Warne Recalls How Buchanan Led to Near Mutiny in Team During 2005 Ashes
Years after losing the legendary 2005 Ashes, spin great Shane Warne has slammed then Australia coach John Buchanan for questioning the players' (lack of) desire to win, leading to near mutiny in the team.
Melbourne, Oct 6 (PTI) Years after losing the legendary 2005 Ashes, spin great Shane Warne has slammed then Australia coach John Buchanan for questioning the players' (lack of) desire to win, leading to near mutiny in the team.
"On the bus on the way back to the hotel after the game (Edgbaston Test), John Buchanan called a team meeting. I was like, 'Oh no, what's he going to say now?'," Warne wrote in his book 'No Spin'.
"We collected in the team room and he started with an obvious line, something like, 'We didn't play very well again this game.' Yep, true, Buck. Then he said, 'But why didn't we play well?' Maybe you tell us, Buck. So he did."
Australia would go on to lose narrowly, then escape with a draw at Old Trafford despite being thoroughly outplayed.
"It was along the lines of 'I don't think you blokes care enough and, playing like you are, I don't think you're worthy of wearing the baggy green cap.' I could sense the rage bubbling in the room and could feel it burning inside me, but I waited for the captain, anyone, to say some-thing.

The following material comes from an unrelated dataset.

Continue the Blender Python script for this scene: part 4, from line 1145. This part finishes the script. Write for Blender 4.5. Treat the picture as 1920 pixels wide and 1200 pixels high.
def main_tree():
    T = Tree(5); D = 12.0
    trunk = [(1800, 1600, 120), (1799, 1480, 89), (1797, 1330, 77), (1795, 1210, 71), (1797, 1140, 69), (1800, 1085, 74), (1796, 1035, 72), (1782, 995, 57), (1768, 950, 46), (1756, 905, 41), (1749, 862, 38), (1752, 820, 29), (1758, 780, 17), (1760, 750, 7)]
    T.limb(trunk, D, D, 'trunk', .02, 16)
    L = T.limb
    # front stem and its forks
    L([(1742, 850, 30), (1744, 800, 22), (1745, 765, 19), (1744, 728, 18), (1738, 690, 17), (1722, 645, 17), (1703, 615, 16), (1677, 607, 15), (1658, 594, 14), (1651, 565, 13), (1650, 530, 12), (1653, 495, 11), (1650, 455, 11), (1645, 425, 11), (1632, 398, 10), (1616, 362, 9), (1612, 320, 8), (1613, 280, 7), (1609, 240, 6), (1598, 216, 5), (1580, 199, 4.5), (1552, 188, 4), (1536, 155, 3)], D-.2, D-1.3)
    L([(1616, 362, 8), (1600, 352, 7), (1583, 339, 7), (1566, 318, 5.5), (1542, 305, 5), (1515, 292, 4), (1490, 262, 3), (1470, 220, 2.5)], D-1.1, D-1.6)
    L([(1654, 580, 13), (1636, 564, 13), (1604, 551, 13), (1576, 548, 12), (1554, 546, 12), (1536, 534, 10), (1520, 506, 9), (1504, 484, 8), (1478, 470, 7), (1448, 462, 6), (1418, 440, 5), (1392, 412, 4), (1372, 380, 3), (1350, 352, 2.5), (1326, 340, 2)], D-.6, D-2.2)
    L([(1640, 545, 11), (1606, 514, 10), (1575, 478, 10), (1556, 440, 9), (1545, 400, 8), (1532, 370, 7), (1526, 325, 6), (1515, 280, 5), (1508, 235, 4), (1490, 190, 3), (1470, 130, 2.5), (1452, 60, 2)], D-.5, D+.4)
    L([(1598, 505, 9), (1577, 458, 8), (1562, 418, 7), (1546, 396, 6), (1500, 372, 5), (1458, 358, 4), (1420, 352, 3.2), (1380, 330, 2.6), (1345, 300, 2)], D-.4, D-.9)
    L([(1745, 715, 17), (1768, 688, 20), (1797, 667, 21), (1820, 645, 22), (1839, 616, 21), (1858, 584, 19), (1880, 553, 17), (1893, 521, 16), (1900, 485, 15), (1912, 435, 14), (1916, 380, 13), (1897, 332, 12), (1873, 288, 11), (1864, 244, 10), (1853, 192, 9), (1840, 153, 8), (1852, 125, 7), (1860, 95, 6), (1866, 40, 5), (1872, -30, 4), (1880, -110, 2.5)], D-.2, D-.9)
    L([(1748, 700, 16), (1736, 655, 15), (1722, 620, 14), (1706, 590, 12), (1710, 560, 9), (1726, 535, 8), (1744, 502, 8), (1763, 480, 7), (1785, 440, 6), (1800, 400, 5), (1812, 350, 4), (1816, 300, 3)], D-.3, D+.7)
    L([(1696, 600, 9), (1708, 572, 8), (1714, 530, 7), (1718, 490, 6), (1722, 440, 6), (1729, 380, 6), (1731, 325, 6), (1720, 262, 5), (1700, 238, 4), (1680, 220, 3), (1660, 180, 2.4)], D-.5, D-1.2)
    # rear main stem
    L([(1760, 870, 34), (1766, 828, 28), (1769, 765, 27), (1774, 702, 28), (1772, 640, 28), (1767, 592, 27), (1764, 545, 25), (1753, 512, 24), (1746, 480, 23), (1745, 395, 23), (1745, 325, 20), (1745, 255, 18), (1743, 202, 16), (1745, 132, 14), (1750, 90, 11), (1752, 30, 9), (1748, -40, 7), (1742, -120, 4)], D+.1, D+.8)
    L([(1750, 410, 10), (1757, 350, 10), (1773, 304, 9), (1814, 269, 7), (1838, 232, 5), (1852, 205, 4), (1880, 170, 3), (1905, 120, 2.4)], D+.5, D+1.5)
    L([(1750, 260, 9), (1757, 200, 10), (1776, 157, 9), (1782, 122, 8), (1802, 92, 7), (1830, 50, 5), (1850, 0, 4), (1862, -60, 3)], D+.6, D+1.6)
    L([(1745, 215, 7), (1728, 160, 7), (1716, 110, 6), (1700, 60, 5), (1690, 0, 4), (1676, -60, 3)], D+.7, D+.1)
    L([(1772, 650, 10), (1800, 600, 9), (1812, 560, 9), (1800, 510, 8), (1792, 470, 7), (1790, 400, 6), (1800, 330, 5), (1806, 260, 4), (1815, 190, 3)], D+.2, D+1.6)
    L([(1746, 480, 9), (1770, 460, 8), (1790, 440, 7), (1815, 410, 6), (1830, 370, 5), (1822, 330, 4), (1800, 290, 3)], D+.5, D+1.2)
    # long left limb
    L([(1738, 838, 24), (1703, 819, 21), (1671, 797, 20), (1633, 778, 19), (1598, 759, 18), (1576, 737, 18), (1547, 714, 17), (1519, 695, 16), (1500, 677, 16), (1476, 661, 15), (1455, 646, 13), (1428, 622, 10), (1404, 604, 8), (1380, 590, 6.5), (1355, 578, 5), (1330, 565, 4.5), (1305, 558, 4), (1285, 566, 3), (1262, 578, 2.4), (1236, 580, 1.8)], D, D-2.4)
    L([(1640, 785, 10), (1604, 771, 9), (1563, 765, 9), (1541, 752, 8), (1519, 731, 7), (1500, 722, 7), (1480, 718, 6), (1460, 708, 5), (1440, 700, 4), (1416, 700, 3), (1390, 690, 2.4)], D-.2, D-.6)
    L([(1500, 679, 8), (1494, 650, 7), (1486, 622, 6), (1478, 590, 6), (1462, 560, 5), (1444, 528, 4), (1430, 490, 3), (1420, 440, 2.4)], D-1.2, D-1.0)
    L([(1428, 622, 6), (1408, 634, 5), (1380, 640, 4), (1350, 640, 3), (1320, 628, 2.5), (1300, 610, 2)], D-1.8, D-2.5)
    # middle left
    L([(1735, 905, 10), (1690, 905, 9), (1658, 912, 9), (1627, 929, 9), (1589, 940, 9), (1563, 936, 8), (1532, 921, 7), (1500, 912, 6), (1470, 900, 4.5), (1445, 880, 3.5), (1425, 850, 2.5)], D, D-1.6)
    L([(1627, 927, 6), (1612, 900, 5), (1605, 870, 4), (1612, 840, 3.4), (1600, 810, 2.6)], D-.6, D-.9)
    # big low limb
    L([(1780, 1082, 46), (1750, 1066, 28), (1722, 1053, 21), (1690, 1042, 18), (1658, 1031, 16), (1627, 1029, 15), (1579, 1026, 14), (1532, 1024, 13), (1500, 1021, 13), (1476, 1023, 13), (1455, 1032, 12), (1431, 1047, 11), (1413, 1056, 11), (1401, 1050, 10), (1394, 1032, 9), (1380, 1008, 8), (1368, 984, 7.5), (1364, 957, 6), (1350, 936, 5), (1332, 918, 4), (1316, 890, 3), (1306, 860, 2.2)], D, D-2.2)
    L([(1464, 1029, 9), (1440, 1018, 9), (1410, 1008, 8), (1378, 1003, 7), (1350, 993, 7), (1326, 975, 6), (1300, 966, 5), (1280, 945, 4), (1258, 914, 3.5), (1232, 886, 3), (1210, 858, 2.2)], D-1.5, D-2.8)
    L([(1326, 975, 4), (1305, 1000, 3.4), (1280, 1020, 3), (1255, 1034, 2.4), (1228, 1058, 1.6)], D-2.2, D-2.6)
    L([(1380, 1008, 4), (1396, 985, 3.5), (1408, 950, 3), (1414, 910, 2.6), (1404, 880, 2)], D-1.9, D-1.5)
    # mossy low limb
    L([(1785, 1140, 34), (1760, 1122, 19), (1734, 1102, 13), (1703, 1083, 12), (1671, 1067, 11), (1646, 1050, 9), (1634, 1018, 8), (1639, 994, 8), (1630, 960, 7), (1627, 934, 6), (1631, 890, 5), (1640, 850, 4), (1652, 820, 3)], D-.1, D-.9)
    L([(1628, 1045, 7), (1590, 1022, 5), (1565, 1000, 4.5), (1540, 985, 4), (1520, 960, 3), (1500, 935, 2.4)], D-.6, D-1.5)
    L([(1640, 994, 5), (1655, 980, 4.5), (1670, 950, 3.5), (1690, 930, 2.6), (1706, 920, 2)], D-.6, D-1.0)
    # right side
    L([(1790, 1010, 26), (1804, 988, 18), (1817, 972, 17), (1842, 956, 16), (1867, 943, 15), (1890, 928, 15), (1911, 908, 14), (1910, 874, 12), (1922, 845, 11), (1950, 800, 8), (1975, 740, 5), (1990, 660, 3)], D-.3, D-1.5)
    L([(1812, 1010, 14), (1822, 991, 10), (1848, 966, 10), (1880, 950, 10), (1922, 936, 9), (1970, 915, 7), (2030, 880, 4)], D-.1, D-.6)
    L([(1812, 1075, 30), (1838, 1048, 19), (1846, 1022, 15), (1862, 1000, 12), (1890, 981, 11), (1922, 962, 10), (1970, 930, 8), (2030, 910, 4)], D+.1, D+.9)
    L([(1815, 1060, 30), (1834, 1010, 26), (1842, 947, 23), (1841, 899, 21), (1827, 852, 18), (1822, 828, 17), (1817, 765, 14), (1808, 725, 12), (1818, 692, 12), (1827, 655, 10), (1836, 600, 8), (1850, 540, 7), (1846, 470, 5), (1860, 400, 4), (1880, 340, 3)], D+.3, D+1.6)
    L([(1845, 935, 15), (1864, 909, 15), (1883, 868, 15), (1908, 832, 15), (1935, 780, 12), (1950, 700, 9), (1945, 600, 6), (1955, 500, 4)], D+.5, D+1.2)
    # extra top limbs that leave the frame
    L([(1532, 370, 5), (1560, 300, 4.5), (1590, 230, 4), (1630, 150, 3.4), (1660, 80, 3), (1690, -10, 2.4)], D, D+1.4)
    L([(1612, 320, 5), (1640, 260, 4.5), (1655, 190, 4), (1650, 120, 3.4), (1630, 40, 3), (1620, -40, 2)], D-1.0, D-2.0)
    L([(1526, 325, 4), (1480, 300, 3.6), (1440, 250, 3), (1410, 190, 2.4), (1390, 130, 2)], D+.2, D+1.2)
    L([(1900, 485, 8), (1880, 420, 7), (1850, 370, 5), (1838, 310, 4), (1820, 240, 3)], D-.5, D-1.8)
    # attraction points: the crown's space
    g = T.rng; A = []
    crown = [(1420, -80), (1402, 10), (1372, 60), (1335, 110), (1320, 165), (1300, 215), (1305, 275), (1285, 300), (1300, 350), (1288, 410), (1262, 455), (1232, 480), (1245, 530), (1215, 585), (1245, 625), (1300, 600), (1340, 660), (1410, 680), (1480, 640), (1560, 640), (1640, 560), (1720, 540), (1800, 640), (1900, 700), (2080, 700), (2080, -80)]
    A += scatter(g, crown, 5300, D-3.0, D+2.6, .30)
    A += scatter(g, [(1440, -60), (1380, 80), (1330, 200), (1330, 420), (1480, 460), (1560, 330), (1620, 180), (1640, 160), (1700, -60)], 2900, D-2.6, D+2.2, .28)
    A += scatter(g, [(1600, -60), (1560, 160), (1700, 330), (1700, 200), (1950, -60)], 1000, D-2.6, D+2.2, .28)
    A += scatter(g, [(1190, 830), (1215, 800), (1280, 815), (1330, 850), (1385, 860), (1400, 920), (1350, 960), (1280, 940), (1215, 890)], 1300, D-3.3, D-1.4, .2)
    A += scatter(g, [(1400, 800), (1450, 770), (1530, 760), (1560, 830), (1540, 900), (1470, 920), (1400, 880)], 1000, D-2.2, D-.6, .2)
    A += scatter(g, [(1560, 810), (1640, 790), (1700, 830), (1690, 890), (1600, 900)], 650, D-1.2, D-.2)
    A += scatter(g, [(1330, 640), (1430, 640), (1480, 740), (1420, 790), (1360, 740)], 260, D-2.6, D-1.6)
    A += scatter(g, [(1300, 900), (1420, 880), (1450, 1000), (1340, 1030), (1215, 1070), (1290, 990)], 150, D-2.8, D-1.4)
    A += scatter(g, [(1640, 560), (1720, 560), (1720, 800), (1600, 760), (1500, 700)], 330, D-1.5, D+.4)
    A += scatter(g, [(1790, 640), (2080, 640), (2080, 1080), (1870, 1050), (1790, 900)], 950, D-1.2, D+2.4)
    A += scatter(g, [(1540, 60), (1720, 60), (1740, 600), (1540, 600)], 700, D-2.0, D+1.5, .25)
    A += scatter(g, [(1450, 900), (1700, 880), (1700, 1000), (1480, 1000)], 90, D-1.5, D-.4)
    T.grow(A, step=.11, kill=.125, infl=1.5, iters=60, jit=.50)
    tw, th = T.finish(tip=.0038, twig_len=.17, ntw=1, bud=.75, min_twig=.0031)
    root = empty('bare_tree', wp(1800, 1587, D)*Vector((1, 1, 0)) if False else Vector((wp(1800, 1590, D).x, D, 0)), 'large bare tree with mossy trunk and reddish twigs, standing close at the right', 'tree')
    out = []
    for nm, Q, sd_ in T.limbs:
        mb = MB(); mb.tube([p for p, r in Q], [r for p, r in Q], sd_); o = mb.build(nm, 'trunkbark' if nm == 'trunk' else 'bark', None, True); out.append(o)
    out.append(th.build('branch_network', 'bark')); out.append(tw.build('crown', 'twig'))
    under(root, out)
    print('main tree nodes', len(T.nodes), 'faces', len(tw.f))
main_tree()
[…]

"Everyone sat there quietly, heads down, no-one willing to get involved. I thought, 'To hell with this,' stood up and said, 'Buck, don't you ever tell me I don't care enough and that I'm not worthy of wearing the baggy green cap."
Besides revealing the team's division as England scripted a famous series win, Warne, 49, called his former captain Ricky Ponting's decision to bowl at the Edgbaston Test "the worst decision made by a captain I played under".
"I rate it as the worst decision made by a captain I played under, just topping the charts ahead of Steve Waugh when he made India follow-on (at Kolkata in 2001), because it was based on arrogance about the opposition and our own supposed invincibility, not the cricketing facts," Warne recalled.
He added, "Ricky's decision was a shocker, presumably thinking that one good morning with the ball would finish England off.
"He didn't rate the English batting and it cost him, and us. Here is the truth. Forget anything else you've heard or read. Ricky relied on John Buchanan's stats, which indicated that the bowl-first, bat-last tactic at Edgbaston won more games than it lost."
"He looked back at the filthy weather of the previous few days, not forward, and made an assumption about the pitch having moisture in it. Wrong!"